Q10:Is it possible to use Dodge and Burn techniques that can be changed later? I find the Dodge and Burn tools useful to improve images, except for one thing—after I have used them, I cannot go back later and change my mind. Is there any way around that?
A10: Here's a method that simulates the Dodge and Burn tools (O), but on a separate layer than can be altered, deleted, etc. Choose New Layer from the Layers palette's flyout menu. In the resulting New Layer dialog, make sure the Mode pop-up menu is set to Overlay and the checkbox that reads “Fill with Overlay-neutral color [50% gray]” is selected. Now use a soft-edged Brush tool (B) or the Brush tool set to Airbrush (not the Dodge and Burn tools) with very low settings for Opacity. Use black paint where you want to burn (darken) and white where you want to dodge (lighten). The advantages of this technique over the Dodge and Burn tools include the ability to go back and make further adjustments, lower the Opacity of the entire layer, or hide or delete the layer.

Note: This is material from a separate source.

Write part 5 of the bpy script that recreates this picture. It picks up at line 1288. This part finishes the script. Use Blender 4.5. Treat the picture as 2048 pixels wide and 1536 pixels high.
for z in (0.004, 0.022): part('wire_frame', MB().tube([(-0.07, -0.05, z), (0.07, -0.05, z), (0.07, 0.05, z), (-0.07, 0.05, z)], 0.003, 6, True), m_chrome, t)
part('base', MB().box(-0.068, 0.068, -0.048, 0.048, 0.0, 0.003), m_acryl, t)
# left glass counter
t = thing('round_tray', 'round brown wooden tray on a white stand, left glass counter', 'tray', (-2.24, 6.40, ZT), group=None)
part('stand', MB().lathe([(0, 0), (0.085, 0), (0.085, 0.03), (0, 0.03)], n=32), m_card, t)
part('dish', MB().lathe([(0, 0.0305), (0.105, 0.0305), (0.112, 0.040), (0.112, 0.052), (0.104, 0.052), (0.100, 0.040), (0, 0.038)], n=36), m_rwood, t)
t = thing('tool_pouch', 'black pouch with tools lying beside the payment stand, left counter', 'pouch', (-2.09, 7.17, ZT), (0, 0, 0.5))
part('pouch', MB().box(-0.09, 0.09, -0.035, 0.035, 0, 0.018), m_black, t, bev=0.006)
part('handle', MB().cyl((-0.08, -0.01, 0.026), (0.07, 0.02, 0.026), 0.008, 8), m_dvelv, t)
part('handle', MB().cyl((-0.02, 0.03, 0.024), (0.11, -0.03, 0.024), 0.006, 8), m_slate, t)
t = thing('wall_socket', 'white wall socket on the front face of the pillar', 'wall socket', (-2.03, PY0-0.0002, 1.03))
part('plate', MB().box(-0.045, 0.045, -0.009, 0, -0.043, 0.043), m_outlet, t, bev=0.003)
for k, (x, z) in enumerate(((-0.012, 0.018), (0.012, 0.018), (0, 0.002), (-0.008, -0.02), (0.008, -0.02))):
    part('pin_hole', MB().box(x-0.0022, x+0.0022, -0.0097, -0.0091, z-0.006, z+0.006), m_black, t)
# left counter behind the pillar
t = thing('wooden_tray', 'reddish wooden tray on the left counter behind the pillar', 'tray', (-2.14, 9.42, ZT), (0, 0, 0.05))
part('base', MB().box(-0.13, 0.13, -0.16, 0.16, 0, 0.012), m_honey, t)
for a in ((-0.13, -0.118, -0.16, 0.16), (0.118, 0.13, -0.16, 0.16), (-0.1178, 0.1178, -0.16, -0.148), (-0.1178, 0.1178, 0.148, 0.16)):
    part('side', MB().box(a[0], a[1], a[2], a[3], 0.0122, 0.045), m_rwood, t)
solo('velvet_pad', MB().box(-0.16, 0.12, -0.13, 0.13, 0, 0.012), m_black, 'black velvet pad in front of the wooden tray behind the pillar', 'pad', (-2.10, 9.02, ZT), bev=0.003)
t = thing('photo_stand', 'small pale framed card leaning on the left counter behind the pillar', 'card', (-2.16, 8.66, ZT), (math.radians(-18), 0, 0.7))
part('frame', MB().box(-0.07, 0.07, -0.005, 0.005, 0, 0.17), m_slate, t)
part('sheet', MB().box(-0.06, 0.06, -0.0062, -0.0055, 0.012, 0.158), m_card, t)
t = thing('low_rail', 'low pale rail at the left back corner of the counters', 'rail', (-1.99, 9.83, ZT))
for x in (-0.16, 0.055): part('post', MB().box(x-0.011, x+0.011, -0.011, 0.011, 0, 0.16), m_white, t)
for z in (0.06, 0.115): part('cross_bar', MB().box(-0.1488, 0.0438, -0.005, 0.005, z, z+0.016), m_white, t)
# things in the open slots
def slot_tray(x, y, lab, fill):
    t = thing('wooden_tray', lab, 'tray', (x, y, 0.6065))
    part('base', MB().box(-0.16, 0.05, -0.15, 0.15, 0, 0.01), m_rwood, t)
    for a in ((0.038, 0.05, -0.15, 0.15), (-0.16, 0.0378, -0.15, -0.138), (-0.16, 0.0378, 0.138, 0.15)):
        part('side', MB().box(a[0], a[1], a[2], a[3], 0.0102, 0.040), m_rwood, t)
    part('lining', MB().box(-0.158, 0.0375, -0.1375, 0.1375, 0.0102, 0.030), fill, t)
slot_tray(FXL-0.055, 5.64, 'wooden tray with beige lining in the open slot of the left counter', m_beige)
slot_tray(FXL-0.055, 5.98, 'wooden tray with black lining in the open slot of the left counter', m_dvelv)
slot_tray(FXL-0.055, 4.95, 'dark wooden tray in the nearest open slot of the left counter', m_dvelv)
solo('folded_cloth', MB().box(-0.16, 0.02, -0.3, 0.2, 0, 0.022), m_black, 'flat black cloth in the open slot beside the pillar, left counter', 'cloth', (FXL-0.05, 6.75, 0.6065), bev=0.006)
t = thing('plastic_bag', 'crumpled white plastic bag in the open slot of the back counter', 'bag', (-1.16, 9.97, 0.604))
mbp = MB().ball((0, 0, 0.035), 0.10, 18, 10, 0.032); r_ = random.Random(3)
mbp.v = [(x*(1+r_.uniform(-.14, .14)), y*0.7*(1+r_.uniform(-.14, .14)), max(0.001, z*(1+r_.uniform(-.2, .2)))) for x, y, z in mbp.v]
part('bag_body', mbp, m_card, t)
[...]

Q11:Can I save my settings for Shadow/Highlight? I find that I usually lower the setting in Shadow/Highlight from 50% to around 30%. Is it possible to save that to make it my default setting?

A11: Here's how to change the default settings: Turn on the Show More Options checkbox and many more options will be displayed. At the bottom of the dialog there's a Save As Defaults button—click that button once you have the settings the way you want for your defaults.